Rust Source-based Code Coverage
Support for LLVM-based coverage instrumentation has been stabilized in Rust 1.60.0.
If you have a previous version of Rust installed via rustup, you can get 1.60.0 with:
rustup update stable
To get the code coverage report in Rust, you need to generate profiling data (1) and then use LLVM tools to process (2) and generate reports (3).

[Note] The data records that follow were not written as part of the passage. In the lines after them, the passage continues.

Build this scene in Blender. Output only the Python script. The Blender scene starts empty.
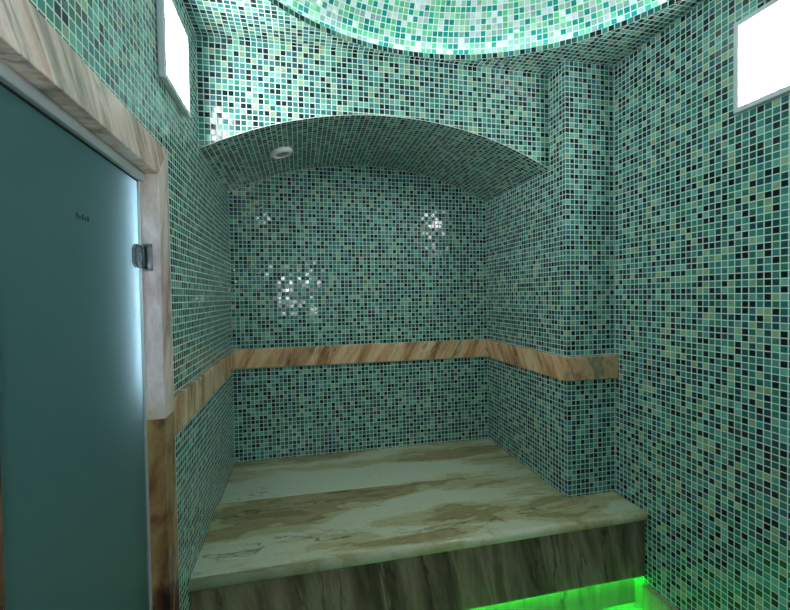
import bpy, bmesh, math, random
from mathutils import Vector, Matrix
random.seed(4)
K = 1.13                    # metres per drawing unit
SC = bpy.context.scene
COL = SC.collection
PI = math.pi

# ---------------------------------------------------------------- measures
XL, XP, XR = -0.385, 1.186, 1.447
YB, YF, YP, YN = 2.53, 1.817, 1.691, -0.55
ZT, ZS, ZA, ZB = 1.053, 0.602, 0.794, -0.942
B1, B2, PR = -0.290, -0.401, 0.020
ZF = -1.372
Y0, Y1 = 0.605, 1.233        # door opening
ZD = 0.336                   # door head
CW = 0.087                   # casing width
SLABY, PANY, RISY = 1.494, 1.518, 1.547
PANZ = -1.238
PITCH = 0.0231

# ---------------------------------------------------------------- helpers
def new_obj(name, bm, mat, parent=None, smooth=False, loc=(0, 0, 0)):
    """drawing-unit bmesh -> mesh object; loc = drawing units, local origin"""
    me = bpy.data.meshes.new(name)
    off = Vector(loc)
    for v in bm.verts:
        v.co = (v.co - off) * K
    bm.normal_update()
    bm.to_mesh(me); bm.free()
    if smooth:
        for p in me.polygons: p.use_smooth = True
    o = bpy.data.objects.new(name, me); COL.objects.link(o)
    if parent is not None:
        o.parent = parent
        o.location = (off - Vector(parent['_o'])) * K
    else:
        o.location = off * K
    if mat: me.materials.append(mat)
    return o

def empty(name, loc, label=None, cat=None, group=None, kind=None):
    o = bpy.data.objects.new(name, None); COL.objects.link(o)
    o.location = Vector(loc) * K
    o['_o'] = list(loc)
    o.empty_display_size = 0.05
    tag(o, label, cat, group, kind)
    return o

def tag(o, label=None, cat=None, group=None, kind=None):
    if label: o['label'] = label
    if cat: o['category'] = cat
    if group: o['group'] = group
    if kind: o['kind'] = kind
    return o

def box(bm, x0, x1, y0, y1, z0, z1):
    vs = [bm.verts.new((x, y, z)) for x in (x0, x1) for y in (y0, y1) for z in (z0, z1)]
    F = [(0, 1, 3, 2), (4, 6, 7, 5), (0, 4, 5, 1), (2, 3, 7, 6), (0, 2, 6, 4), (1, 5, 7, 3)]
    return [bm.faces.new([vs[i] for i in f]) for f in F], vs

def boxuv(bm, u0=0.0, v0=0.0, w0=0.0, pitch=PITCH):
    """tile coordinates from drawing-unit position, by dominant normal"""
    bm.normal_update()
    uv = bm.loops.layers.uv.verify()
    for f in bm.faces:
        n = f.normal
        a = max(range(3), key=lambda i: abs(n[i]))
        for l in f.loops:
            c = l.vert.co
            p = (c.x - u0, c.y - v0, c.z - w0)
            q = (p[1], p[2]) if a == 0 else ((p[0], p[2]) if a == 1 else (p[0], p[1]))
            l[uv].uv = (q[0] / pitch, q[1] / pitch)

def bev(bm, edges, off, seg=3):
    bmesh.ops.bevel(bm, geom=edges, offset=off, segments=seg, profile=0.5, affect='EDGES')

def prism(bm, pts, axis, a0, a1):
    """polygon pts (2D) extruded along axis"""
    def mk(p, a):
        return (a, p[0], p[1]) if axis == 0 else ((p[0], a, p[1]) if axis == 1 else (p[0], p[1], a))
    A = [bm.verts.new(mk(p, a0)) for p in pts]; B = [bm.verts.new(mk(p, a1)) for p in pts]
    n = len(pts)
    bm.faces.new(A); bm.faces.new(B[::-1])
    sides = [bm.faces.new((A[i], A[(i + 1) % n], B[(i + 1) % n], B[i])) for i in range(n)]
    bmesh.ops.recalc_face_normals(bm, faces=bm.faces[:])
    return A, B, sides

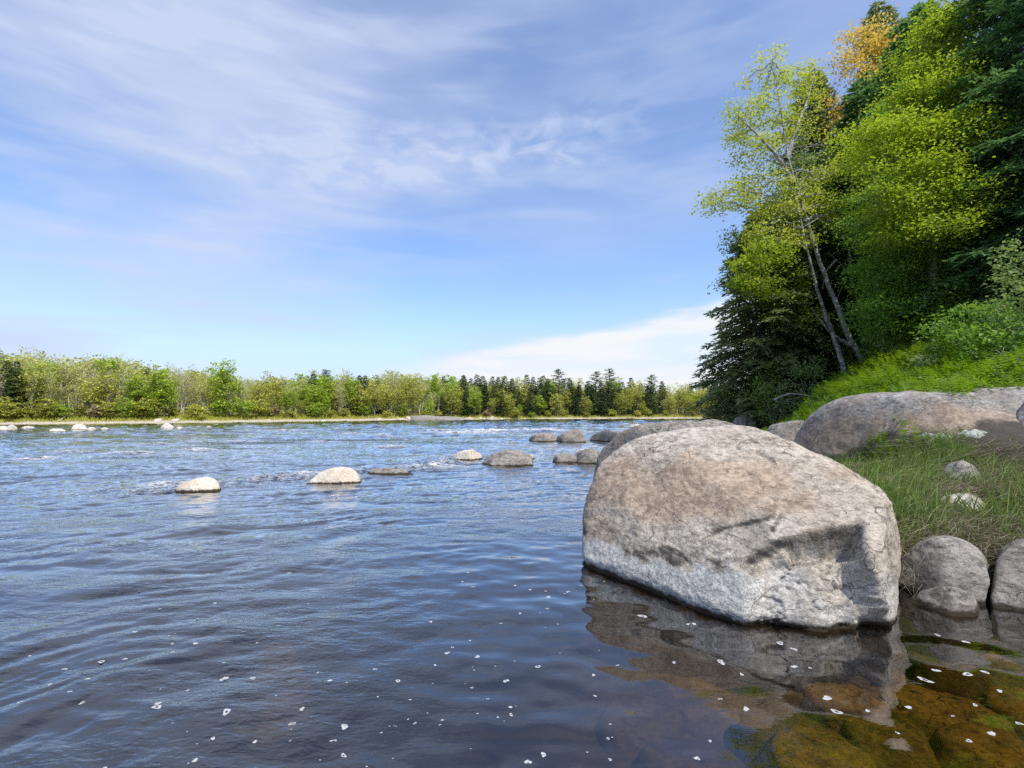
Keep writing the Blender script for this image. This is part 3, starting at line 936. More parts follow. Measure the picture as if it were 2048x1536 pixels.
    o = link("river", mesh_np("river", np.stack([X, Y, z], 1), Q, smooth=True, cols={"foam": foam, "chop": np.clip(chop, 0, 1)}), water_mat())
    tag(o, "dark tannin-stained river with blue sky reflections and riffles", "river", kind="structure")


def water_mat():
    m, t = newmat("river_water")
    geo = t.n("ShaderNodeNewGeometry")
    pos = geo.outputs["Position"]
    y = t.n("ShaderNodeSeparateXYZ")
    t.l(pos, y.inputs[0])
    X, Y = y.outputs[0], y.outputs[1]
    n1 = t.noise(t.mapping(pos, (1, 2.0, 1), (0, 0, 0.3)), 9, 3, 0.5, 0.3)
    n2 = t.noise(t.mapping(pos, (1, 1.8, 1), (0, 0, -0.3)), 26, 2, 0.5)
    # almost glassy pool by the boulder, livelier out in the current
    live = t.math('MAXIMUM', t.mr(Y, 4.0, 9.0), t.mr(X, 0.2, -2.2))
    h = t.math('MULTIPLY', t.math('ADD', n1, t.math('MULTIPLY', n2, 0.3)), t.math('ADD', t.math('MULTIPLY', live, 0.94), 0.06))
    pt = t.mr(t.noise(t.mapping(pos, (0.5, 1.3, 1), (0, 0, 0.35)), 0.8, 3, 0.6), 0.35, 0.65, 0.15, 1.0)
    h = t.math('MULTIPLY', h, pt)
    ck = t.attr("chop").outputs["Fac"]
    chn = t.math('MULTIPLY', t.noise(t.mapping(pos, (1, 1.4, 1), (0, 0, 0.3)), 4.5, 3, 0.6, 0.4), ck)
    b = t.bump(h, 0.85, 0.018)
    b = t.bump(chn, 1.0, 0.22, b)
    fr = t.n("ShaderNodeFresnel")
    fr.inputs["IOR"].default_value = 1.52
    t.l(b, fr.inputs["Normal"])
    tr = t.n("ShaderNodeBsdfTransparent")
    tr.inputs[0].default_value = (0.74, 0.62, 0.42, 1)
    gl = t.n("ShaderNodeBsdfGlossy")
    gl.inputs["Roughness"].default_value = 0.03
    gl.inputs["Color"].default_value = (0.93, 0.955, 0.99, 1)
    t.l(b, gl.inputs["Normal"])
    ms = t.n("ShaderNodeMixShader")
    t.l(t.math('MINIMUM', t.math('MULTIPLY_ADD', fr.outputs[0], 1.6, 0.018), 1.0), ms.inputs[0])
    t.l(tr.outputs[0], ms.inputs[1])
    t.l(gl.outputs[0], ms.inputs[2])
    fo = t.n("ShaderNodeBsdfDiffuse")
    fo.inputs[0].default_value = (0.80, 0.80, 0.78, 1)
    fm = t.math('MULTIPLY', t.attr("foam").outputs["Fac"], t.mr(t.noise(t.mapping(pos, (1, 2, 1), (0, 0, 0.3)), 14, 4, 0.7), 0.38, 0.56))
    ms2 = t.n("ShaderNodeMixShader")
    t.l(t.math('MINIMUM', fm, 0.95), ms2.inputs[0])
    t.l(ms.outputs[0], ms2.inputs[1])
    t.l(fo.outputs[0], ms2.inputs[2])
    t.out(ms2.outputs[0])
    return m


water()

# ------------------------------------------------------------------ floating foam flecks
fm_, t = newmat("foam_fleck")
pos = t.n("ShaderNodeNewGeometry").outputs["Position"]
fx = t.n("ShaderNodeMixShader")
t.l(t.mr(t.noise(pos, 90, 4, 0.7), 0.34, 0.56, 0.25, 0.95), fx.inputs[0])
t.l(t.n("ShaderNodeBsdfTransparent").outputs[0], fx.inputs[1])
t.l(t.principled((0.54, 0.55, 0.56), 0.6, 0.3), fx.inputs[2])
t.out(fx.outputs[0])


def fleck_mesh(seed):
    r = random.Random(seed)
    n = 16
    hole = seed % 3 == 0
    V, Q = [], []
    ph = [r.uniform(0, 6.28) for _ in range(3)]
    prof = [(0.38 if hole else 0.02, 0.0), (0.55, 0.10), (0.8, 0.12), (1.0, 0.0)]
    for rr, zz in prof:
        for j in range(n):
            a = j * 2 * PI / n
            w = 1 + 0.25 * math.sin(2 * a + ph[0]) + 0.14 * math.sin(3 * a + ph[1]) + 0.08 * math.sin(5 * a + ph[2])
            V.append((rr * w * math.cos(a), rr * w * 0.8 * math.sin(a), zz + 0.03 * r.random()))
    for i in range(3):
        for j in range(n):
            Q.append((i * n + j, i * n + (j + 1) % n, (i + 1) * n + (j + 1) % n, (i + 1) * n + j))
    return mesh_np("foam_fleck", V, Q, smooth=True)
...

(1) You can try this out to generate profiling data on your code by rebuilding your code with -Cinstrument-coverage, for example like this:
RUSTFLAGS="-C instrument-coverage" cargo build
$ ll *.prof*
default.profraw
Which will produce a default.profraw in the current directory,
if you have many binary or multiple projects, the file will be overwritten,
so please read the document here
to modify the output file name by using environment variables.
For example:
LLVM_PROFILE_FILE="profile-%p-%m.profraw" \
RUSTFLAGS="-C instrument-coverage" cargo build
For (2), the llvm-tools-preview component includes llvm-profdata for processing
and merging raw profile output (coverage region execution counts)
rustup component add llvm-tools-preview
$(rustc --print target-libdir)/../bin/llvm-profdata \
merge -sparse default.profraw -o default.profdata
$ ll *.prof*
default.profdata default.profraw
And also llvm-cov in the llvm-tools-preview component for report generation (3),
llvm-cov combines the processed output, from llvm-profdata, and the binary itself,
because the binary embeds a mapping from counters to actual source code regions:
$(rustc --print target-libdir)/../bin/llvm-cov \
show -Xdemangler=rustfilt target/debug/coverage-testing \
-instr-profile=default.profdata \
-show-line-counts-or-regions \
-show-instantiations
The annotated report will be like this:
1| 1|fn main() {
2| 1| println!("Hello, world!");
3| 1|}
All in one script for code coverage
Here is the script that constructs all the steps above, used by my most projects https://github.com/duyet/cov-rs
bash <(curl -s https://raw.githubusercontent.com/duyet/cov-rs/master/cov.sh)
The script will install the necessary crates, run the unit test to generate profraw,
merge into profdata then render the report in terminal and HTML. It also supports workspace,
able to comment
the report to Github pull requests as well.